Ecco il verbo che accogliendo noi in noi si è inverato
Al maestro del coro. Su “I torchi”. Salmo. Di Davide.
O Signore, Signore nostro,
quanto è mirabile il tuo nome su tutta la terra!
Voglio innalzare sopra i cieli la tua magnificenza,
con la bocca di bambini e di lattanti:
hai posto una difesa contro i tuoi avversari,
per ridurre al silenzio nemici e ribelli.
Quando vedo i tuoi cieli, opera delle tue dita,
la luna e le stelle che tu hai fissato,
che cosa è mai l’uomo perché di lui ti ricordi,
il figlio dell’uomo, perché te ne curi?
Davvero l’hai fatto poco meno di un dio,
di gloria e di onore lo hai coronato.
Gli hai dato potere sulle opere delle tue mani,
tutto hai posto sotto i suoi piedi:
tutte le greggi e gli armenti
e anche le bestie della campagna,
gli uccelli del cielo e i pesci del mare,
ogni essere che percorre le vie dei mari.

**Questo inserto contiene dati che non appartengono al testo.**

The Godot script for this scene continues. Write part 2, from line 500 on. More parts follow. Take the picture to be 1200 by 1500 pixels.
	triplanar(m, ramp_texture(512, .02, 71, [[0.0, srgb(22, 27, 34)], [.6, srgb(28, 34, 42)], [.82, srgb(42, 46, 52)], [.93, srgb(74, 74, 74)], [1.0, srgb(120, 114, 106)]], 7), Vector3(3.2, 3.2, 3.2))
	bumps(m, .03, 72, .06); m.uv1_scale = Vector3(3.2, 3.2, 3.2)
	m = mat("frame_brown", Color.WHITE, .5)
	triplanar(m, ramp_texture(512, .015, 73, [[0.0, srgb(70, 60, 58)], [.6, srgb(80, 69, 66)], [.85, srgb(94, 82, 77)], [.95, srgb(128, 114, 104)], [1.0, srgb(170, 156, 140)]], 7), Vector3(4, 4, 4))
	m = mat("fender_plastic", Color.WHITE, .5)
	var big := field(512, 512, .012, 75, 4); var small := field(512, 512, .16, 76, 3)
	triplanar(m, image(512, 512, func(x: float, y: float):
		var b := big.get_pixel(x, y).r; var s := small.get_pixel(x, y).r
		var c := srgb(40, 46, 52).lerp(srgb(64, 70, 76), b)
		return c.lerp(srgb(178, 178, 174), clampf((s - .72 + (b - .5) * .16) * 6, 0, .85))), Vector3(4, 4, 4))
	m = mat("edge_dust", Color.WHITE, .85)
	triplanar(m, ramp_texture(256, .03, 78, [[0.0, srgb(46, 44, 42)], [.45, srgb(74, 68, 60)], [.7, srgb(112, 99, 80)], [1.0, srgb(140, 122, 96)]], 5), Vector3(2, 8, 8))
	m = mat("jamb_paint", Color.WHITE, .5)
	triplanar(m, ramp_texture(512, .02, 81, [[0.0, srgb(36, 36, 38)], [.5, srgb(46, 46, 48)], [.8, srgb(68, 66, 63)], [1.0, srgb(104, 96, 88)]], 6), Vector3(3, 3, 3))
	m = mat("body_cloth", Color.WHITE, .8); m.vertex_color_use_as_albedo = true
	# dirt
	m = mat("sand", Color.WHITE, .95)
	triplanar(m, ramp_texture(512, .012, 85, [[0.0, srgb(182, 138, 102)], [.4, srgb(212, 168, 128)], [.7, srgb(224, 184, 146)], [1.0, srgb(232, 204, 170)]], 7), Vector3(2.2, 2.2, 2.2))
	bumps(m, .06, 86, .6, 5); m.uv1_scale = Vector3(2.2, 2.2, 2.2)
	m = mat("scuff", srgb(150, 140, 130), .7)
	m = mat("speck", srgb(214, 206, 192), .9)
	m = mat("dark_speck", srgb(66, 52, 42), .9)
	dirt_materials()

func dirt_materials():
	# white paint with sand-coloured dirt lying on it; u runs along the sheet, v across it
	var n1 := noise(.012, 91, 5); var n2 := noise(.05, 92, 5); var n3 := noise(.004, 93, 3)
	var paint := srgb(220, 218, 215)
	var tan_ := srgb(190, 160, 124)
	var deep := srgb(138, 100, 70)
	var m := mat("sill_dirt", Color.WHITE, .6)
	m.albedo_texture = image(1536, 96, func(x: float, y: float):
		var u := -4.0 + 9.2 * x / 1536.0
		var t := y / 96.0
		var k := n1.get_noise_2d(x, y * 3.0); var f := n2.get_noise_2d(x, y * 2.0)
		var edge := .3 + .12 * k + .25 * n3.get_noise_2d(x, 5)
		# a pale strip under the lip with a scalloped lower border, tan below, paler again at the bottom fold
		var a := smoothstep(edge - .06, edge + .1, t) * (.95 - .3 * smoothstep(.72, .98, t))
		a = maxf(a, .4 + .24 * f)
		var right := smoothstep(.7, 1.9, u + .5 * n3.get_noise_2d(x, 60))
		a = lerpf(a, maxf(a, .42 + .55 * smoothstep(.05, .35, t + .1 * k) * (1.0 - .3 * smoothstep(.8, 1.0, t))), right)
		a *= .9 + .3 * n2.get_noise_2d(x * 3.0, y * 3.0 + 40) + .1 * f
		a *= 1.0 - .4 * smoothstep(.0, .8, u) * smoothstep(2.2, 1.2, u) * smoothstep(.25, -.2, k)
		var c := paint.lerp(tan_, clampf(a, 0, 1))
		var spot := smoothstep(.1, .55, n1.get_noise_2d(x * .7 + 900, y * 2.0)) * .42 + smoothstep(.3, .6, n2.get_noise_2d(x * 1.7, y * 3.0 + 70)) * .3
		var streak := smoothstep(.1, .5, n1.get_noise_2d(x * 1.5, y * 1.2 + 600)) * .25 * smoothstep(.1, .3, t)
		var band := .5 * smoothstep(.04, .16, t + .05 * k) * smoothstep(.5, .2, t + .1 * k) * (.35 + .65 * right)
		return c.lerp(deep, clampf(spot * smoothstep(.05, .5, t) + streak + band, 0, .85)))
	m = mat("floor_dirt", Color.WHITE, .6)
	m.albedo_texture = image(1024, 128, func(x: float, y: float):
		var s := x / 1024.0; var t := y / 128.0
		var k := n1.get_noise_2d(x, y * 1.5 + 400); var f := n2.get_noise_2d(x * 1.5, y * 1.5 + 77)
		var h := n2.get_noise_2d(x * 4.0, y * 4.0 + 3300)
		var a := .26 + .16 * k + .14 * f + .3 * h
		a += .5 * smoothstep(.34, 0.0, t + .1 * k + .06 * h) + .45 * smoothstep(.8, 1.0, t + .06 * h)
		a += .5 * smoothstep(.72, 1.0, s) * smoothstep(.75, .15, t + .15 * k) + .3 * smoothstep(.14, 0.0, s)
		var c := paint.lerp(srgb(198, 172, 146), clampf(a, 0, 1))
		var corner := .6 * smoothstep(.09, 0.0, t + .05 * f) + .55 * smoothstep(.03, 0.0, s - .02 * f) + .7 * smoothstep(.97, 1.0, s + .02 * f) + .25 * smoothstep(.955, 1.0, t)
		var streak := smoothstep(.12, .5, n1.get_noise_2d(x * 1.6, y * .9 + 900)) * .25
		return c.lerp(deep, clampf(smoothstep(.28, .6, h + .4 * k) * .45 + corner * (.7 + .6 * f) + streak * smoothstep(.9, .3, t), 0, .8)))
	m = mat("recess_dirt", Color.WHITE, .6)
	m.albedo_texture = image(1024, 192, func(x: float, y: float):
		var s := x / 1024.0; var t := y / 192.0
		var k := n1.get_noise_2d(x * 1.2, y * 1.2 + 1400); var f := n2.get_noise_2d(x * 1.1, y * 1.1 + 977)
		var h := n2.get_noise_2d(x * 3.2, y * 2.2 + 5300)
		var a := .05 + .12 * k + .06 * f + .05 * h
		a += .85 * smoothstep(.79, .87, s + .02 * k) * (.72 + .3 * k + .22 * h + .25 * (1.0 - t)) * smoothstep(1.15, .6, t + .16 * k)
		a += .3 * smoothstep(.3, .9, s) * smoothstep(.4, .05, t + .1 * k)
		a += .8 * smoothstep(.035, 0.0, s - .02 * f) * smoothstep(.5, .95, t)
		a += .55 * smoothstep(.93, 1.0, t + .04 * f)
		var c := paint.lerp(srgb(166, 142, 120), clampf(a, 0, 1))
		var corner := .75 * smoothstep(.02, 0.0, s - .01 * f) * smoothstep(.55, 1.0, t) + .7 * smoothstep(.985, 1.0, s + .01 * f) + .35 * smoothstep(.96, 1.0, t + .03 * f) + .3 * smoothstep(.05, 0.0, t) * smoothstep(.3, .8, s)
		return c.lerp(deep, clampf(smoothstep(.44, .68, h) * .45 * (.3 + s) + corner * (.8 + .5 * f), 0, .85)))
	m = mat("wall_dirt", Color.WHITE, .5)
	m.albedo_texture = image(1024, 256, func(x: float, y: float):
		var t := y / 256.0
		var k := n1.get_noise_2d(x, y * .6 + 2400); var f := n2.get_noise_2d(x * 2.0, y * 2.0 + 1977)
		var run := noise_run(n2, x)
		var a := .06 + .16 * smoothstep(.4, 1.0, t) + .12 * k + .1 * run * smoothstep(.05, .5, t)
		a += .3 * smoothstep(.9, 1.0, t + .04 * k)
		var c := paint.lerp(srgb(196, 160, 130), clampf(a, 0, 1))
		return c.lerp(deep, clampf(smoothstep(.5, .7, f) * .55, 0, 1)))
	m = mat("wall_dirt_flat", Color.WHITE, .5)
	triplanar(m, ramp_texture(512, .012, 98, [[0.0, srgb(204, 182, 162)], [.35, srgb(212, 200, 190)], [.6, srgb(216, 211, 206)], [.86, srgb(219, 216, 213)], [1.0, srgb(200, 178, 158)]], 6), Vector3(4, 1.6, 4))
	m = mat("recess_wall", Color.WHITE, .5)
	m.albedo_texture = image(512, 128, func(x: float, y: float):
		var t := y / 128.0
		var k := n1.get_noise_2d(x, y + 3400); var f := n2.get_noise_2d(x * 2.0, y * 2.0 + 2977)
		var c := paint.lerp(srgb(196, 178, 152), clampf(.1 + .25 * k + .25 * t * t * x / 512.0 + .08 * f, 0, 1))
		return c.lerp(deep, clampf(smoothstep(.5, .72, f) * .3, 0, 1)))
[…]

O Signore, Signore nostro,
quanto è mirabile il tuo nome su tutta la terra!
(Sal, 8)
Quanto difficile diviene alla umana comprensione assurgere, in efficaci spazi decadenti, l’essenza della nostra vivibilità, indipendente da ogni affanno quotidiano, per la proclamazione dell’anima universale, cosiddetta e vera, nel suo stato di profonda quiete ai primordi dell’adozione sua a creatura svincolata dagli emisferi dei desideri e dimorante in coloro che, fatti simili a dei e poco meno degli angeli, ritengono tutto ciò una elezione invitta per la causa principe di ogni stirpe deputata alla decompressione di uno stato vigile e mai sottomesso alla egemonia della carne, ovverosia a coniugare gli estremi e pacifici cardini della parola in una comunione simbiotica delle volontà che arginano le ancora integre dimensioni sottoposte ai sismi temporanei delle ottenebranti richieste provenienti dalla già superata materia. Ecco il popolo che si ciba della congrua luce presente ai tempi dapprima che lo stesso fosse realizzato in sostanze di eguale opportunità rappacificate con l’intera creazione. Ed ancora. Ecco il verbo che accogliendo noi in noi si è inverato.